A Lawnmower in the Loft – Bruce McLean


Book Launch
28 November 2017

Sculptor Bruce McLean presents his first collection of stories that have contributed to the invention of his life as an artist. Both funny (ha ha) and funny (peculiar), this (non) po-faced history of art and comedy of (ill) manners presents a compelling soundtrack of human behaviour, gesture politik and inherited tics and traits.

There is much food and drink, some good, some…not so much. Artists and critics make guest appearances (and a few no shows) as do the bouffant, lynchpins, a giant stuffed parrot, a theatrical agent, and the familiar McLeanian trope of the coal bunker. The co-originator of Nice Style: The World’s First Pose Band, describes early sculptural performance works unwittingly enacted by his parents in the pursuit of excellence, and all things convivial and particular.

The painfully funny rigmarole of arrangements is exemplified by ‘Lawnmower in the Loft’ a wonderful example of what architect Cedric Price described as ‘…necessary repetition for the wilfully inattentive’.

Bruce McLean (born 1944) is a Scottish sculptor, performance artist and painter.

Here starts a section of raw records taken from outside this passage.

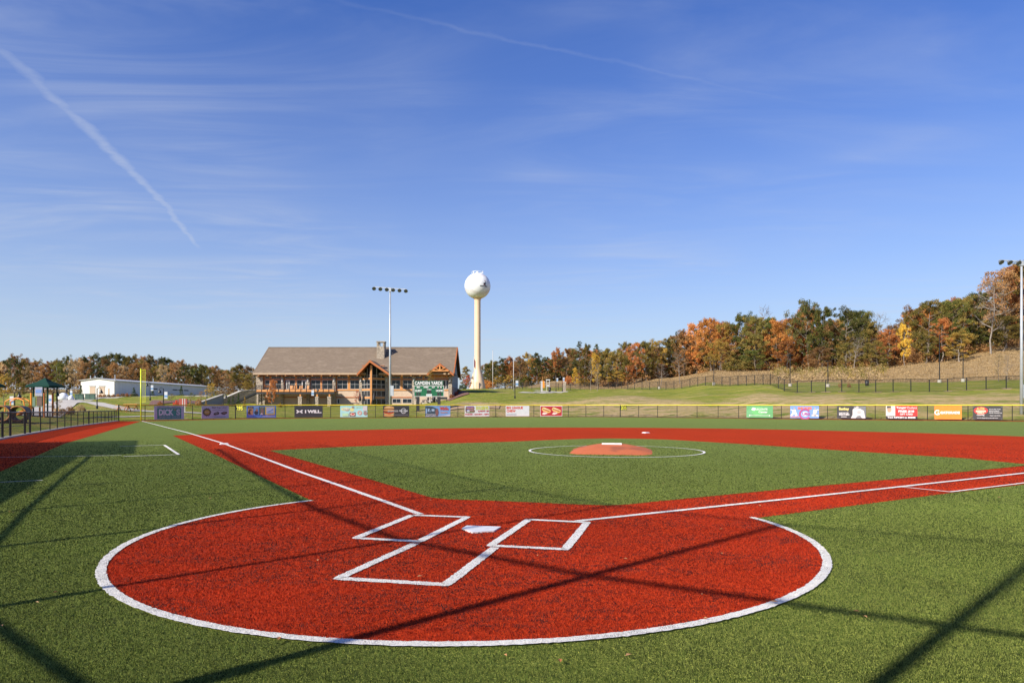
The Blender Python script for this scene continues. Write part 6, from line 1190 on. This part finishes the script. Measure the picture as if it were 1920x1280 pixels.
# leaves blown onto the turf
def fallen():
    b = MB(); r = random.Random(5)
    for i in range(46):
        Y = 4 + 12 * r.random() ** 1.4; X = r.uniform(-.75, .75) * Y; a = r.random() * 6.28; s = r.uniform(.015, .035); z = .03 + r.random() * .012
        b.face([(X + s * math.cos(a), Y + s * math.sin(a), z), (X - s * .5 * math.sin(a), Y + s * .5 * math.cos(a), z + .008), (X - s * math.cos(a), Y - s * math.sin(a), z), (X + s * .5 * math.sin(a), Y - s * .5 * math.cos(a), z + .006)])
    tag(b.build('fallen_leaves', fibre_mat('dead_leaf', (.4, .16, .06), (.62, .42, .22), .8, 0)), 'small dead leaves blown onto the foreground turf', 'leaves', kind='stuff')
fallen()
# tall dry grass on the hillside
def dry_grass():
    r = np.random.default_rng(21); n = 110000; px = r.uniform(1010, 2000, n); D = r.uniform(112, 200, n); hf = np.interp(px, [1000, 1060, 1190, 1250, 1350, 1443, 1500, 1600, 1750, 1900], [196, 190, 176, 158, 134, 118, 140, 129, 118, 115]); k = (D > hf) & (D < hf + 62); px, D = px[k], D[k]; X = (px - 960) / FPX * D; Z = terrain(X, D); m = len(X)
    a = r.random(m) * 6.283; h = r.uniform(.08, .32, m); w = r.uniform(.03, .08, m); v = np.empty((m, 3, 3)); v[:, 0] = np.stack([X - np.cos(a) * w, D - np.sin(a) * w, Z - .05], 1); v[:, 1] = np.stack([X + np.cos(a) * w, D + np.sin(a) * w, Z - .05], 1); v[:, 2] = np.stack([X + r.normal(0, .15, m), D + r.normal(0, .15, m), Z + h], 1)
    me = bpy.data.meshes.new('dry_grass'); me.vertices.add(3 * m); me.vertices.foreach_set('co', v.ravel()); me.loops.add(3 * m); me.loops.foreach_set('vertex_index', np.arange(3 * m)); me.polygons.add(m); me.polygons.foreach_set('loop_start', np.arange(m) * 3); me.update(); me.validate()
    me.materials.append(fibre_mat('dry_grass_blades', (.27, .18, .08), (.43, .31, .16), .9)); tag(add('dry_grass', me), 'tall dry tan grass on the hillside below the woods', 'grass', kind='stuff')
dry_grass()
# left woods
PL = ([-60, 0, 20, 40, 60, 80, 100, 120, 140, 160, 180, 200, 215, 240, 265, 290, 310, 330, 350, 370, 390, 410, 430, 450, 470, 500, 560], [676, 673, 669, 667, 674, 676, 673, 669, 667, 666, 664, 662, 662, 665, 666, 667, 671, 675, 677, 681, 681, 686, 687, 684, 683, 690, 700])
LC = ['rust', 'brown', 'olive', 'dark', 'brown', 'olive', 'green', 'olive', 'brown', 'dark', 'tan']
for r, (D0, st, drop) in enumerate(((252, 17, 6), (268, 18, 1), (284, 22, 3))):
    px = -50 + 6 * r
    while px < 545:
        tree(px, D0 + random.uniform(-5, 5), W(px, PL) + drop + random.uniform(-3, 9) * (1.6 if r == 0 else .8), random.choice(['oak', 'round', 'oak', 'tall']), 'dark' if (190 < px < 235 and r) else random.choice(LC), random.uniform(26, 36), ('front', 'second', 'back')[r] + ' row', group='trees of the left woods'); px += st * random.uniform(.75, 1.25)
thicket('undergrowth', 'brown undergrowth along the foot of the left woods', 330, lambda r: (r.uniform(-60, 545), 247 + r.uniform(0, 26), 6.), np.random.default_rng(6), LEAF['brown'], 1.8, .26)
for px, D, top, kd, cl, w, lb_ in ((8, 96, 700, 'tall', 'gold', 26, 'tall golden tree beside the cut-off canopy'), (40, 104, 716, 'round', 'olive', 26, 'olive tree left of the shade canopy'), (88, 100, 727, 'young', 'brown', 20, 'thin brown tree right of the play tower'), (105, 72, 745, 'young', 'tan', 15, 'thin tan sapling right of the shade canopy'), (152, 140, 722, 'cone', 'shrub', 10, 'conical evergreen at the left corner of the shed'), (420, 150, 712, 'bare', 'tan', 26, 'bare grey tree left of the lodge roof'), (395, 160, 718, 'round', 'gold', 22, 'golden tree at the right end of the shed'), (398, 140, 724, 'young', 'olive', 18, 'young olive tree right of the shed'), (438, 170, 716, 'round', 'brown', 26, 'brown tree left of the lodge stair'), (462, 165, 714, 'tall', 'gold', 24, 'golden tree tucked behind the lodge stair'),
      (510, 121, 713, 'round', 'rust', 25, 'rusty orange tree in front of the left end of the deck'), (669, 121, 730, 'young', 'red', 13, 'slender reddish tree left of the prow window'), (808, 120, 690, 'young', 'gold', 17, 'thin golden tree in front of the entrance gable'), (321, 105, 737, 'young', 'olive', 13, 'young olive tree in the mulch bed'), (358, 108, 735, 'young', 'green', 14, 'young green tree on the slope before the shed'), (378, 112, 732, 'young', 'brown', 14, 'young brown tree on the slope left of the wall'), (447, 121, 737, 'cone', 'shrub', 8, 'small conical evergreen before the stone wall, right one'), (429, 120, 743, 'cone', 'shrub', 8, 'small conical evergreen before the stone wall, left one'), (437, 121, 742, 'cone', 'shrub', 7, 'small conical evergreen before the stone wall, middle one'), (459, 122, 742, 'cone', 'gold', 7, 'small yellowish conical shrub by the deck stair'),
      (356.5, 95, 749, 'cone', 'gold', 5, 'yellow green small conical shrub behind the fence near the red board'), (386, 100, 747, 'cone', 'gold', 6, 'yellow green conical shrub by the sloping wall')):
    tree(px, D, top, kd, cl, w, group='single trees', lab=lb_)
for px, D, top, w, lb_ in ((251, 166, 726, 11, 'clipped conical shrub left on the shed side wall'), (286, 178, 728, 9, 'clipped conical shrub in the middle of the shed side wall'), (340, 196, 723, 9, 'clipped conical shrub right on the shed side wall')): tree(px, D, top, 'cone', 'shrub', w, group='clipped shrubs along the shed', lab=lb_, cat='shrub')
for i in range(9): px = 187 + 8.5 * i; D = 160 + (max(0, px - 214)) * .32; tree(px, D, 739.5, 'bush', 'brown' if i % 3 else 'rust', 8, group='low brown shrubs along the shed', lab='low brown shrub in the row along the shed wall', cat='shrub')
for px, D, top, w, cl, lb_ in ((300, 92, 750, 12, 'rust', 'rust shrub in the mulch bed behind the dark green banner'), (330, 96, 748, 12, 'red', 'red shrub in the mulch bed left of the red board'), (372, 104, 745, 12, 'brown', 'brown shrub on the slope before the wall'), (128, 74, 758, 22, 'brown', 'brown shrub by the curving path'), (150, 80, 756, 18, 'tan', 'tan grass shrub by the lamp post at the path'), (108, 70, 760, 18, 'tan', 'tan shrub right of the play tower'), (855, 133, 733, 9, 'red', 'small red shrub in the mulch by the entrance'), (847, 126, 739, 9, 'rust', 'rust shrub on the mulch slope'), (861, 140, 729, 10, 'brown', 'brown shrub at the top of the mulch slope'), (525, 118, 753, 8, 'gold', 'golden tuft at the foot of the rusty tree'), (1575, 112, 716, 7, 'brown', 'small brown shrub behind the fence near the pitcher banner'), (1592, 112, 716, 7, 'brown', 'second small brown shrub behind the pitcher banner')): tree(px, D, top, 'bush', cl, w, group='small shrubs', lab=lb_, cat='shrub')
# labels shared by look-alikes: tell them apart by their place in their small group, from left to right
ORD = ['leftmost', 'second from left', 'third from left', 'fourth from left', 'fifth from left', 'sixth from left', 'seventh from left', 'eighth from left', 'rightmost']
for lab, L in _lab.items():
    if len(L) > 1:
        for i, o in enumerate(sorted(L, key=lambda q: q.location.x / q.location.y)): o['label'] = f"{lab}, {ORD[min(i, 8)]}"
fibres()
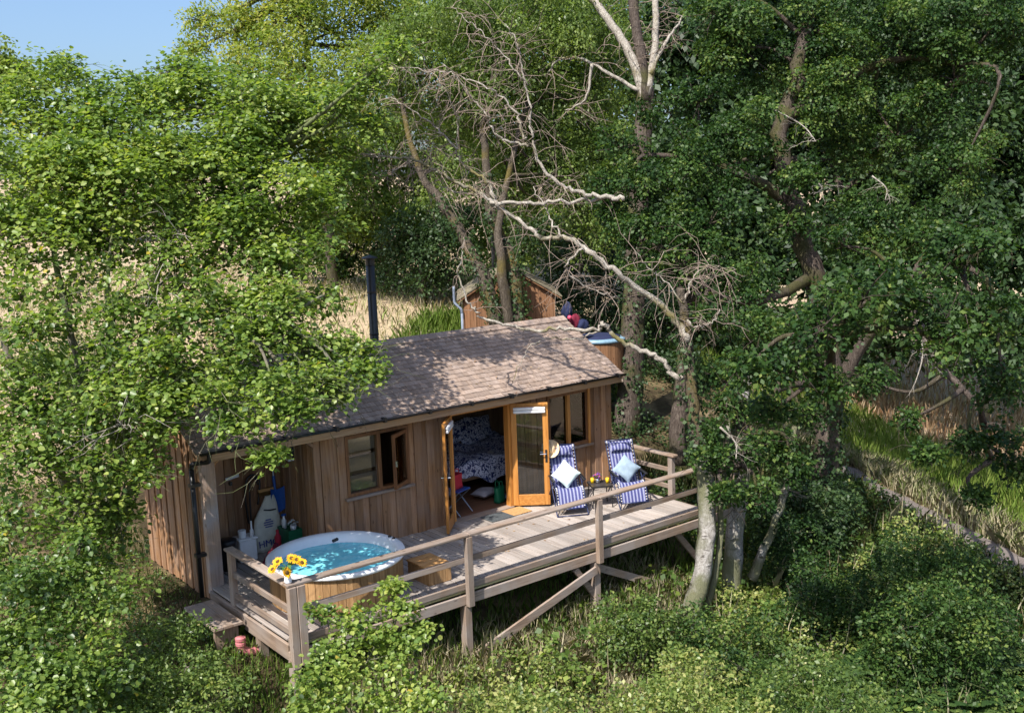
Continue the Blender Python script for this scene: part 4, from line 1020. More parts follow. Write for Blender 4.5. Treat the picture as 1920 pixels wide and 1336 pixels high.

McLean was born in Glasgow and studied at Glasgow School of Art from 1961 to 1963, and at Saint Martin’s School of Art, London, from 1963 to 1966. In 1965 he abandoned conventional studio production in favour of impermanent sculptures using materials such as water, along with performances of a generally satirical nature directed against the art world. When in 1972 he was offered an exhibition at the Tate Gallery, he opted for a ‘retrospective’ he titled “King for a Day” which lasted only one day. From the mid 1970s, while continuing to mount occasional performances, McLean has turned increasingly to painting/sculpture and film work. In 1985, McLean won the John Moores Painting Prize. Since retiring from his professorship of painting at the Slade School of Art, he has taken on a large studio in west London where he has been making increasingly large paintings and sculptural film works.